# [Task directions]
Copy out all the lines exactly. Omit pictures.
--------------------------------------------------
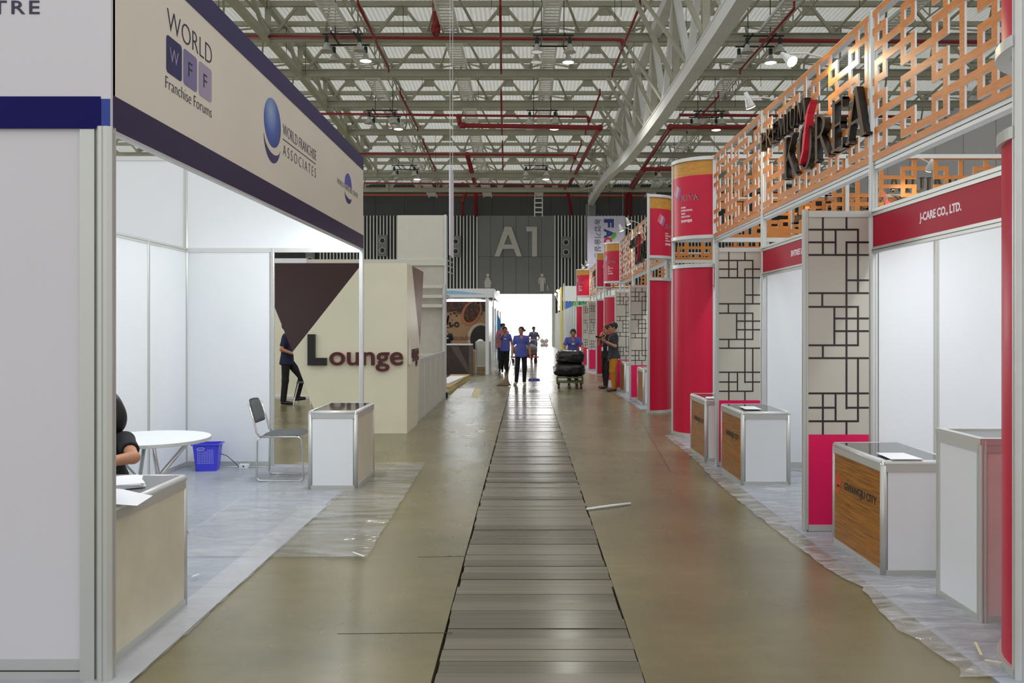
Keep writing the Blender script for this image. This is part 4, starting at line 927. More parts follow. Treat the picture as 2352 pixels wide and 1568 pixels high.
# carpet and film
b = MB(); b.box(-6, -1.80, 2.6, YE+.1, 0, .008, carpet_m); tag(b.build('carpet'), 'blue-grey carpet inside the white booth on the near left', 'carpet')
def film_rect(x0, x1, y0, y1, lab, amp, seed, z0=.011, skew=0):
    rnd = random.Random(seed); b = MB(); nx, ny = max(4, int((x1-x0)/.07)), max(4, int((y1-y0)/.07)); vs = []
    for j in range(ny+1):
        for i in range(nx+1):
            x = x0+(x1-x0)*i/nx+skew*j/ny+rnd.uniform(-.008, .008); y = y0+(y1-y0)*j/ny+rnd.uniform(-.008, .008)
            r = .5+.5*math.sin(y*19+math.sin(x*7)*2.5)*math.cos(x*9+y*5); vs.append((x, y, z0+amp*r**2*rnd.uniform(.6, 1)))
    m_ = nx+1; fs = [(j*m_+i, j*m_+i+1, (j+1)*m_+i+1, (j+1)*m_+i) for j in range(ny) for i in range(nx)]
    b.add(vs, fs, calm_film); return tag(b.build('plastic_film', smooth=True), lab, 'plastic film')
film_rect(-3.85, -1.76, 3.3, 9.7, 'clear plastic film covering the carpet of the white booth', .006, 11)
film_rect(-2.6, -1.10, 5.87, 9.95, 'clear plastic film spread from the white booth out over the concrete floor', .008, 12, .018, -.08)
b = MB(); b.box(-1.98, -1.775, 3.3, 7.6, .009, .011, mat('milky_tape', (206, 208, 212), .3, alpha=.7)); tag(b.build('edge_tape'), 'milky clear tape strip along the carpet edge of the white booth', 'tape')
# counters of the booth
counter('info_counter', 'grey-topped counter with cream side panel, partly hidden by the near corner post', -2.44, -1.94, 3.98, 4.9, .755, white, grey_top, group='info counters of the white booth')
counter('info_counter', 'small white counter with dark glass top beside the grey chrome chair', -2.135, -1.65, 8.33, 9.28, .78, white, group='info counters of the white booth')
def stack(cx, cy, z, n, lab, rot=.2, w=.21, h=.3, mt=None, nm='document_stack', off=0):
    b = MB(); rnd = random.Random(n)
    for k in range(n):
        a = rot+rnd.uniform(-.12, .12); c, s = math.cos(a), math.sin(a); pts = [(cx+c*x-s*y, cy+s*x+c*y) for x, y in ((-w/2, -h/2), (w/2, -h/2), (w/2, h/2), (-w/2, h/2))]
        b.prism(pts, z+k*.004, z+k*.004+.003, mt or paper)
    return tag(rec(b.build(nm)), lab, 'papers', 'papers on the near left counter')
stack(-2.17, 4.56, .757, 6, 'stack of white documents on the near left counter, behind the curled sheet', .5)
b = MB(); vs = []; nx, ny = 12, 8
for j in range(ny+1):
    for i in range(nx+1):
        u, v = i/nx, j/ny; vs.append((-2.12+.29*u-.03*v, 4.03+.24*v+.02*math.sin(u*5), .762+.03*math.sin(PI*u)*math.sin(PI*v)+.035*(1-u)*v-.02*max(0, u-.85)))
b.add(vs, [(j*(nx+1)+i, j*(nx+1)+i+1, (j+1)*(nx+1)+i+1, (j+1)*(nx+1)+i) for j in range(ny) for i in range(nx)], paper)
tag(b.build('paper_sheet', smooth=True), 'curled white paper sheet overhanging the rounded edge of the near left counter', 'paper', 'papers on counters')
# chair
def make_chair(lab, loc, rz):
    t_ = thing('stacking_chair', lab, 'chair', loc, rz, 'grey chrome-framed chairs')
    for s_ in (-1, 1):
        y = s_*.215; pts = []
        def arc(cx, cz, r, a0, a1, n=6): return [(cx+r*math.cos(a0+(a1-a0)*k/n), y, cz+r*math.sin(a0+(a1-a0)*k/n)) for k in range(n+1)]
        pts += [(-.205, y, .455), (-.235, y, .42)]+arc(-.20, .05, .04, PI, 1.5*PI)+arc(.20, .05, .04, 1.5*PI, 2*PI)+arc(.17, .41, .05, .15, PI/2)+[(-.2, y, .46)]
        b = MB(); b.tube([Vector(p) for p in pts], .0105, chrome, 8); b.build('leg_frame', t_, True)
        b = MB(); b.tube([(-.2, y, .45), (-.24, y, .5), (-.27, y*.98, .62), (-.33, y*.95, .80)], .0105, chrome, 8); b.build('back_tube', t_, True)
    b = MB(); b.tube([(-.2, -.215, .455), (-.2, .215, .455)], .01, chrome, 8); b.tube([(.15, -.215, .455), (.15, .215, .455)], .01, chrome, 8); b.build('stretcher', t_, True)
    # padded seat and back as rounded cushions
    def cushion(nm, fn, nu=10, nv=10):
        b = MB(); vs = []
        for side in (0, 1):
            for j in range(nv+1):
                for i in range(nu+1):
                    u, v = i/nu*2-1, j/nv*2-1; e_ = (1-abs(u)**6)*(1-abs(v)**6); sh = 1-.08*(abs(u*v))**3
                    vs.append(fn(u*sh, v*sh, (1 if side else -.35)*e_**.5))
        m_ = (nu+1)*(nv+1); fs = []
        for side in (0, 1):
            for j in range(nv):
                for i in range(nu):
                    q = (j*(nu+1)+i, j*(nu+1)+i+1, (j+1)*(nu+1)+i+1, (j+1)*(nu+1)+i); q = tuple(side*m_+k for k in q); fs.append(q if side else q[::-1])
        rim = [i for i in range(nu+1)]+[j*(nu+1)+nu for j in range(1, nv+1)]+[nv*(nu+1)+i for i in range(nu-1, -1, -1)]+[j*(nu+1) for j in range(nv-1, 0, -1)]
        for a, c in zip(rim, rim[1:]+rim[:1]): fs.append((a, c, c+m_, a+m_))
        b.add(vs, fs, greyfab); b.build(nm, t_, True)
    cushion('seat', lambda u, v, n: (-.0+u*.215, v*.215*(1-.05*u), .472+n*.03-.03*max(0, u-.6)**1.5*2+.01*u))
    cushion('backrest', lambda u, v, n: (-.322-.035*u+n*.018+.02*(1-v*v)*-1+.02, v*.19*(1-.12*max(0, u)), .715+u*.125))
    return t_
make_chair('grey padded chair with chrome sled frame beside the small white counter with the glass top', (-2.53, 8.98, .008), 0)
t_ = thing('round_stool', 'round grey stool under the seated person behind the near left counter', 'stool', (-2.68, 5.42, .008))
b = MB(); b.lathe([(.001, .43), (.17, .43), (.18, .41), (.17, .385), (.001, .385)], greyfab, n=24); b.build('seat', t_)
for k in range(4): a = PI/4+k*PI/2; b = MB(); b.tube([(.1*math.cos(a), .1*math.sin(a), .39), (.2*math.cos(a), .2*math.sin(a), 0)], .011, chrome, 8); b.build('leg', t_, True)
# round table
t_ = thing('round_table', 'white round table on crossed chrome legs inside the white booth', 'table', (-2.9, 6.56, .008))
b = MB(); b.lathe([(.001, .742), (.446, .742), (.45, .738), (.45, .716), (.446, .712), (.001, .712)], white, n=48); o = b.build('table_top', t_)
b = MB(); b.lathe([(.451, .738), (.451, .716)], alu_w, n=48); b.build('edge_band', t_)
for k in range(4):
    a = .5+k*PI/2; b = MB(); b.tube([(.30*math.cos(a), .30*math.sin(a), .712), (.30*math.cos(a+2.6), .30*math.sin(a+2.6), .0)], .017, chrome, 10); b.build('leg', t_, True)
b = MB(); b.lathe([(.001, .36), (.1, .36), (.1, .34), (.001, .34)], chrome, n=16); b.build('hub', t_)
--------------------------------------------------
# [Exercise solution]
Keep writing the Blender script for this image. This is part 4, starting at line 927. More parts follow. Treat the picture as 2352 pixels wide and 1568 pixels high.
# carpet and film
b = MB(); b.box(-6, -1.80, 2.6, YE+.1, 0, .008, carpet_m); tag(b.build('carpet'), 'blue-grey carpet inside the white booth on the near left', 'carpet')
def film_rect(x0, x1, y0, y1, lab, amp, seed, z0=.011, skew=0):
    rnd = random.Random(seed); b = MB(); nx, ny = max(4, int((x1-x0)/.07)), max(4, int((y1-y0)/.07)); vs = []
    for j in range(ny+1):
        for i in range(nx+1):
            x = x0+(x1-x0)*i/nx+skew*j/ny+rnd.uniform(-.008, .008); y = y0+(y1-y0)*j/ny+rnd.uniform(-.008, .008)
            r = .5+.5*math.sin(y*19+math.sin(x*7)*2.5)*math.cos(x*9+y*5); vs.append((x, y, z0+amp*r**2*rnd.uniform(.6, 1)))
    m_ = nx+1; fs = [(j*m_+i, j*m_+i+1, (j+1)*m_+i+1, (j+1)*m_+i) for j in range(ny) for i in range(nx)]
    b.add(vs, fs, calm_film); return tag(b.build('plastic_film', smooth=True), lab, 'plastic film')
film_rect(-3.85, -1.76, 3.3, 9.7, 'clear plastic film covering the carpet of the white booth', .006, 11)
film_rect(-2.6, -1.10, 5.87, 9.95, 'clear plastic film spread from the white booth out over the concrete floor', .008, 12, .018, -.08)
b = MB(); b.box(-1.98, -1.775, 3.3, 7.6, .009, .011, mat('milky_tape', (206, 208, 212), .3, alpha=.7)); tag(b.build('edge_tape'), 'milky clear tape strip along the carpet edge of the white booth', 'tape')
# counters of the booth
counter('info_counter', 'grey-topped counter with cream side panel, partly hidden by the near corner post', -2.44, -1.94, 3.98, 4.9, .755, white, grey_top, group='info counters of the white booth')
counter('info_counter', 'small white counter with dark glass top beside the grey chrome chair', -2.135, -1.65, 8.33, 9.28, .78, white, group='info counters of the white booth')
def stack(cx, cy, z, n, lab, rot=.2, w=.21, h=.3, mt=None, nm='document_stack', off=0):
    b = MB(); rnd = random.Random(n)
    for k in range(n):
        a = rot+rnd.uniform(-.12, .12); c, s = math.cos(a), math.sin(a); pts = [(cx+c*x-s*y, cy+s*x+c*y) for x, y in ((-w/2, -h/2), (w/2, -h/2), (w/2, h/2), (-w/2, h/2))]
        b.prism(pts, z+k*.004, z+k*.004+.003, mt or paper)
    return tag(rec(b.build(nm)), lab, 'papers', 'papers on the near left counter')
stack(-2.17, 4.56, .757, 6, 'stack of white documents on the near left counter, behind the curled sheet', .5)
b = MB(); vs = []; nx, ny = 12, 8
for j in range(ny+1):
    for i in range(nx+1):
        u, v = i/nx, j/ny; vs.append((-2.12+.29*u-.03*v, 4.03+.24*v+.02*math.sin(u*5), .762+.03*math.sin(PI*u)*math.sin(PI*v)+.035*(1-u)*v-.02*max(0, u-.85)))
b.add(vs, [(j*(nx+1)+i, j*(nx+1)+i+1, (j+1)*(nx+1)+i+1, (j+1)*(nx+1)+i) for j in range(ny) for i in range(nx)], paper)
tag(b.build('paper_sheet', smooth=True), 'curled white paper sheet overhanging the rounded edge of the near left counter', 'paper', 'papers on counters')
# chair
def make_chair(lab, loc, rz):
    t_ = thing('stacking_chair', lab, 'chair', loc, rz, 'grey chrome-framed chairs')
    for s_ in (-1, 1):
        y = s_*.215; pts = []
        def arc(cx, cz, r, a0, a1, n=6): return [(cx+r*math.cos(a0+(a1-a0)*k/n), y, cz+r*math.sin(a0+(a1-a0)*k/n)) for k in range(n+1)]
        pts += [(-.205, y, .455), (-.235, y, .42)]+arc(-.20, .05, .04, PI, 1.5*PI)+arc(.20, .05, .04, 1.5*PI, 2*PI)+arc(.17, .41, .05, .15, PI/2)+[(-.2, y, .46)]
        b = MB(); b.tube([Vector(p) for p in pts], .0105, chrome, 8); b.build('leg_frame', t_, True)
        b = MB(); b.tube([(-.2, y, .45), (-.24, y, .5), (-.27, y*.98, .62), (-.33, y*.95, .80)], .0105, chrome, 8); b.build('back_tube', t_, True)
    b = MB(); b.tube([(-.2, -.215, .455), (-.2, .215, .455)], .01, chrome, 8); b.tube([(.15, -.215, .455), (.15, .215, .455)], .01, chrome, 8); b.build('stretcher', t_, True)
    # padded seat and back as rounded cushions
    def cushion(nm, fn, nu=10, nv=10):
        b = MB(); vs = []
        for side in (0, 1):
            for j in range(nv+1):
                for i in range(nu+1):
                    u, v = i/nu*2-1, j/nv*2-1; e_ = (1-abs(u)**6)*(1-abs(v)**6); sh = 1-.08*(abs(u*v))**3
                    vs.append(fn(u*sh, v*sh, (1 if side else -.35)*e_**.5))
        m_ = (nu+1)*(nv+1); fs = []
        for side in (0, 1):
            for j in range(nv):
                for i in range(nu):
                    q = (j*(nu+1)+i, j*(nu+1)+i+1, (j+1)*(nu+1)+i+1, (j+1)*(nu+1)+i); q = tuple(side*m_+k for k in q); fs.append(q if side else q[::-1])
        rim = [i for i in range(nu+1)]+[j*(nu+1)+nu for j in range(1, nv+1)]+[nv*(nu+1)+i for i in range(nu-1, -1, -1)]+[j*(nu+1) for j in range(nv-1, 0, -1)]
        for a, c in zip(rim, rim[1:]+rim[:1]): fs.append((a, c, c+m_, a+m_))
        b.add(vs, fs, greyfab); b.build(nm, t_, True)
    cushion('seat', lambda u, v, n: (-.0+u*.215, v*.215*(1-.05*u), .472+n*.03-.03*max(0, u-.6)**1.5*2+.01*u))
    cushion('backrest', lambda u, v, n: (-.322-.035*u+n*.018+.02*(1-v*v)*-1+.02, v*.19*(1-.12*max(0, u)), .715+u*.125))
    return t_
make_chair('grey padded chair with chrome sled frame beside the small white counter with the glass top', (-2.53, 8.98, .008), 0)
t_ = thing('round_stool', 'round grey stool under the seated person behind the near left counter', 'stool', (-2.68, 5.42, .008))
b = MB(); b.lathe([(.001, .43), (.17, .43), (.18, .41), (.17, .385), (.001, .385)], greyfab, n=24); b.build('seat', t_)
for k in range(4): a = PI/4+k*PI/2; b = MB(); b.tube([(.1*math.cos(a), .1*math.sin(a), .39), (.2*math.cos(a), .2*math.sin(a), 0)], .011, chrome, 8); b.build('leg', t_, True)
# round table
t_ = thing('round_table', 'white round table on crossed chrome legs inside the white booth', 'table', (-2.9, 6.56, .008))
b = MB(); b.lathe([(.001, .742), (.446, .742), (.45, .738), (.45, .716), (.446, .712), (.001, .712)], white, n=48); o = b.build('table_top', t_)
b = MB(); b.lathe([(.451, .738), (.451, .716)], alu_w, n=48); b.build('edge_band', t_)
for k in range(4):
    a = .5+k*PI/2; b = MB(); b.tube([(.30*math.cos(a), .30*math.sin(a), .712), (.30*math.cos(a+2.6), .30*math.sin(a+2.6), .0)], .017, chrome, 10); b.build('leg', t_, True)
b = MB(); b.lathe([(.001, .36), (.1, .36), (.1, .34), (.001, .34)], chrome, n=16); b.build('hub', t_)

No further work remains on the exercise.